The European stock market also rose. The MSCI Europe (excluding the UK) index was up 2.9% during the month, with companies marginally beating expectations by the halfway point in the quarterly earnings season. Inflation came in 0.1% lower than the previous month at 2.1%, which was in line with most forecasts. Interest rates remained unchanged at 2.0%, with ECB Governor Christine Lagarde striking a positive but cautious tone, stating: “We are in a good place, though not yet ready to declare victory.” 

 US

The US government shutdown continued through the month. It has had a significant impact on economic data releases, leaving investors without key information regarding, most vitally, the state of the labour market. At the end of the month, the Fed cut interest rates by 0.25%, the second cut of 2025, in a well signalled and widely anticipated move. Policymakers cited “increased downside risks to employment” as one of the main reasons for the cut. However, Fed Chair Jerome Powell signalled that another rate cut in December was not a “foregone conclusion”.

US stock markets had a strong month with the S&P 500 Index returning 4.9%, with AI-related companies performing well. At the time of writing, around 70% of US companies have so far beaten forecasts for third-quarter earnings. 

 Japan 

Japanese shares extended their rally in October with the TOPIX index, which is comprised of about 1,800 companies, up 4.3% over the month. Investor sentiment was buoyed by political developments, with Sanae Takaichi confirmed as the country’s first female Prime Minister, triggering expectations of government stimulus measures and investment in defence. This ‘Takaichi trade’ encouraged inflows from overseas investors, while planned corporate governance reforms and share buybacks provided further support for the stock market. 
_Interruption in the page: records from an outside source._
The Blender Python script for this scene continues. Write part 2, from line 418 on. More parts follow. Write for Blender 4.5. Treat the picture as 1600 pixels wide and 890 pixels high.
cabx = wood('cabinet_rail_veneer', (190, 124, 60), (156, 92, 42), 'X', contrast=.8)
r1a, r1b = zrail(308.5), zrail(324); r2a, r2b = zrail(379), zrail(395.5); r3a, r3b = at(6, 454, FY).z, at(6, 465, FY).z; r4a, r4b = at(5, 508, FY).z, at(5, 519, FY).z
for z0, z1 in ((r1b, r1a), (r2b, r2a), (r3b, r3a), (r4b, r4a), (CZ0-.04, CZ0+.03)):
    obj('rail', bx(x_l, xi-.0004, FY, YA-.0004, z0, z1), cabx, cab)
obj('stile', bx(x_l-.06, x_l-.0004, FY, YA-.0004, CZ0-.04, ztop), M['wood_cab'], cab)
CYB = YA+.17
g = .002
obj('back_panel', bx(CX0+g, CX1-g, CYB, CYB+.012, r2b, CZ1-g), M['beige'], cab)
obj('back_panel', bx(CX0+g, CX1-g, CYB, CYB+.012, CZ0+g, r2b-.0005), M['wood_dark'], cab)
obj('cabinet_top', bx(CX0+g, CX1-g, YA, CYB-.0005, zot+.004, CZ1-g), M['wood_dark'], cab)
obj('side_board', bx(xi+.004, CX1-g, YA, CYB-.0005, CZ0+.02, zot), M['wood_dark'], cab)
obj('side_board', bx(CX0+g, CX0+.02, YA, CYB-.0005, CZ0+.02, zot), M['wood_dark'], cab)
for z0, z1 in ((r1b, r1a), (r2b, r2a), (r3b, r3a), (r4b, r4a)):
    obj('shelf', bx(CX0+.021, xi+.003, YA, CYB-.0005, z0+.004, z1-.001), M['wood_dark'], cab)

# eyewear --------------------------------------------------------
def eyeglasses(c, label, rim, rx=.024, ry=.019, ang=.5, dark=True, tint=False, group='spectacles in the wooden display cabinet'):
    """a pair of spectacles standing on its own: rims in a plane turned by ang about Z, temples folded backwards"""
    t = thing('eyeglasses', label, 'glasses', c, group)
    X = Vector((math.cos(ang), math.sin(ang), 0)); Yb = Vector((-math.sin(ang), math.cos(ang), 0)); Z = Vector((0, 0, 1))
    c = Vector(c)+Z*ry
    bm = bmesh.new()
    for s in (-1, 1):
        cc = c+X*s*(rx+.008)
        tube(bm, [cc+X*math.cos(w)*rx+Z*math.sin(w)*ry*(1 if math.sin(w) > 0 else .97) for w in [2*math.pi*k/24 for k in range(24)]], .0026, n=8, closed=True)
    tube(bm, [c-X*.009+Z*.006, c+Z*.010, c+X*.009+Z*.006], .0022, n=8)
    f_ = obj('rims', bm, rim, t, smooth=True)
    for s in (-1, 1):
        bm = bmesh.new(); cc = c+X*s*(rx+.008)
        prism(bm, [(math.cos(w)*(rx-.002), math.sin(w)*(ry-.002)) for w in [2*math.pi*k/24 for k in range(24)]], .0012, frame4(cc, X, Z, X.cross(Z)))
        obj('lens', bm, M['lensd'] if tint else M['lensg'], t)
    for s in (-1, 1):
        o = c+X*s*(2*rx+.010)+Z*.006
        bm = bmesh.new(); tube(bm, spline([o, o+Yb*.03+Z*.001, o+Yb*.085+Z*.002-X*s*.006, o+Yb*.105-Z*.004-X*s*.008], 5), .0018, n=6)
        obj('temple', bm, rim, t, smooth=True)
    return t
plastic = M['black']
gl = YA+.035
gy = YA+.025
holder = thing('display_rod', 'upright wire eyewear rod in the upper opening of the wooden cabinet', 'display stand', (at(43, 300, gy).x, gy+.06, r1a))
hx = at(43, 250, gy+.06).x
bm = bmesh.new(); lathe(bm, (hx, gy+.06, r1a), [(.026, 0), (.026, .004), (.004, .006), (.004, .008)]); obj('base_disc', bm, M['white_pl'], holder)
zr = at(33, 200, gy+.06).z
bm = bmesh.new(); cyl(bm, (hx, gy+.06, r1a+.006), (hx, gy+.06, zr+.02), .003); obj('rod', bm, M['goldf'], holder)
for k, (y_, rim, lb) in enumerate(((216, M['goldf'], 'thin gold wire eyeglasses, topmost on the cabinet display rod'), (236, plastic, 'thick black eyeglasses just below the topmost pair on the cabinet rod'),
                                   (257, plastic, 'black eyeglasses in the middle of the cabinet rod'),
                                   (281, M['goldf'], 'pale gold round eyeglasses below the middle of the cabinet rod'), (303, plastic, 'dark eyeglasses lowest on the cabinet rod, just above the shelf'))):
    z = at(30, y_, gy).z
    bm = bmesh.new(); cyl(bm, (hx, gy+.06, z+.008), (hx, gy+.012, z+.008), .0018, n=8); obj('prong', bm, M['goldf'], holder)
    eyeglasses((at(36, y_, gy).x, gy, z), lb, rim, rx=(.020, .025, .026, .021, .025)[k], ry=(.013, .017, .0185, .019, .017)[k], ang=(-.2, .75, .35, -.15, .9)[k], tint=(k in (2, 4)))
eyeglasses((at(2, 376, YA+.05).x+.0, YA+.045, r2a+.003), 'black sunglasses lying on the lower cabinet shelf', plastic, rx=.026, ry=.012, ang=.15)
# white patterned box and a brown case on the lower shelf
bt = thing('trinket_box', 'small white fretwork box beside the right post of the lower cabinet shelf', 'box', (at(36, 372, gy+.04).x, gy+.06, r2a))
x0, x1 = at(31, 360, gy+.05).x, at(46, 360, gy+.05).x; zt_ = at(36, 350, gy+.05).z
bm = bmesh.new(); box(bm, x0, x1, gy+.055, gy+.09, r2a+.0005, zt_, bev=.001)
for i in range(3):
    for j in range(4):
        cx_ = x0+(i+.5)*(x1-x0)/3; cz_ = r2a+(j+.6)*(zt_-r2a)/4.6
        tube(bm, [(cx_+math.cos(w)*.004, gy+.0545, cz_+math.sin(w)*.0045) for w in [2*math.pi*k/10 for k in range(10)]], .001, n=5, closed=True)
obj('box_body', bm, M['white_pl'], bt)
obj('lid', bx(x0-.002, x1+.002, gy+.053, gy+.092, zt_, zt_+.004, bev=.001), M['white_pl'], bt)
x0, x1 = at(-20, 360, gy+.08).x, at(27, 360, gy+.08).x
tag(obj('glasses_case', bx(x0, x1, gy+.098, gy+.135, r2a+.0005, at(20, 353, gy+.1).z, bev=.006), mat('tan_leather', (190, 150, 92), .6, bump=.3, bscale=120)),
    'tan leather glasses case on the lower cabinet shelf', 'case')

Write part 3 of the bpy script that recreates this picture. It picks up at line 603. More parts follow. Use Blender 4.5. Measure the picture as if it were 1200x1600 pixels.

 Asia Pacific (excluding Japan)

Stock markets in Asia-Pacific (excluding Japan) extended gains in October, with the MSCI regional index up 6.3%. Performance was again led by technology companies, driven by AIrelated optimism and strong inflows from overseas investors. India posted solid gains after positive data about economic activity, despite weakness in the services sector and slowing export orders.

Southeast Asian stock markets had a mixed month. Thailand and Vietnam outperformed after strong economic activity data, while stocks in Indonesia and Malaysia failed to make progress, amid weaker overseas demand. The interest rate environment remained broadly supportive for stock markets.

Emerging Markets

Stocks in emerging markets extended their winning streak during the month with the MSCI Emerging Markets Index up 6.7%, marking a tenth consecutive monthly gain, which is the longest run since 1993. This performance has been supported by a weaker US dollar, US interest rate cuts, and strong inflows from overseas investors. AI-driven demand and tech exposure remained key drivers, with Taiwan and Korea leading performance.

Elsewhere Latin American stock markets struggled, with Mexican shares falling amid currency weakness and a 0.3% contraction in economic growth. Meanwhile, Brazil’s stock market lost momentum because of slowing growth and tariff uncertainty.

Bonds

Investors had been expecting interest rate cuts by the Fed in November and December. That was until the November rate-setting meeting when Chair Jerome Powell made it clear the Fed was keeping its options open for the December meeting, which appears a prudent move. He likened the situation to “driving in the fog”, with differing views among members of the ratesetting committee about the state of the economy. Meanwhile, in the UK, lower-than-expected inflation figures increased expectations of interest rate cuts, causing UK government bonds to outperform.